Say what you will about Sayles, but he’s one of the few high profile writer-directors who can actually write good roles for women and minority characters, and just about every character in the large ensemble is given a moment to shine (there’s also several other minor characters that pop in and out of the story, like Reynaldo, the young student who got Celia pregnant, Celia’s overbearing mother, and a nun and nurse who work at the orphanage), with a monologue or two about this or that subject (or preachy speech in many instances). Oh, and do these women talk. Forced to sit around for days on end, the women have formed a loose coalition (I would hesitate to call it a friendship in many of the instances) where they bitch about each other, about the long wait, about motherhood (and how this or that woman would not make a good mother), while casually displaying a certain level of arrogance that often shades into outright ignorance, condescension, and racism. Harden’s character is the most obvious “ugly American,” but judging by the actions of many of the other characters, you wonder if they notice what is going on around them. For example, Lynch’s character gives a book to one of the illiterate street kids, as if he would have much use for it (he does tote is around for a while, but eventually tries to desperately sell it to any passerby).

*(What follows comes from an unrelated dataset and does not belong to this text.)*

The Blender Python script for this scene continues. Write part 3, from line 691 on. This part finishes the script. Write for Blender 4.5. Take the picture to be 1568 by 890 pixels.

The reaction of the Latin characters is mixed, some like Senora Munoz’s son, are very, very angry (his uncle is angry to, but he exploits the Americans for as much money as possible), while Senora Munoz herself sees the Americans as a mealticket. The young construction worker makes an offhanded remark about babies being his countries #1 export, while Asuncion is too busy working to pay much thought to the subject, though at one point she tearfully expresses some mixed emotions to Lynch’s character (though they can not understand each other) when she talks about her own daughter. Celia and her mother inhabit much of the same world as the American women, so they are not shown to give any thought to the subject; in their own instance, the adoption is a necessary thing to maintain propriety. Though some of the characters are obviously mouthpieces, really there only to give voice to some political sentiment (i.e. Munoz’s son), it’s hard to gauge what Sayles really thinks about the situation, since he weaves the homeless street kids in and out of the narrative, as some sort of counterpoint, an example of what happens to the children once they are too old for the orphanage. I mean, it's nice that Sayles has not made either side of the adoption divide just saints or sinners, but it would be nice if he would offer some kind of solid viewpoint on the subject.

No matter what, however, I can always count on Sayles when it comes to narrative experimentation, especially when it comes down to his endings. Since the film begins with the characters in a state of flux, it pretty much ends in a state of flux, with two of the American women being abruptly called to the orphanage to pick up their babies (Marcia Gay Harden’s character has proved to be such a pain, that her lawyer just wants to get rid of her, so he expedites her process, while it appears it was just Lynch’s turn, though Harden’s character in a particular loathsome turn, takes credit for the success of her application, telling her she “put a good word in for her), while the other characters are presumably waiting in limbo. The film actually reminded me of Limbo, since the film even ends before the two of them receive their children, ending on a freeze frame of the babies being carried out of the nursery by some attendants.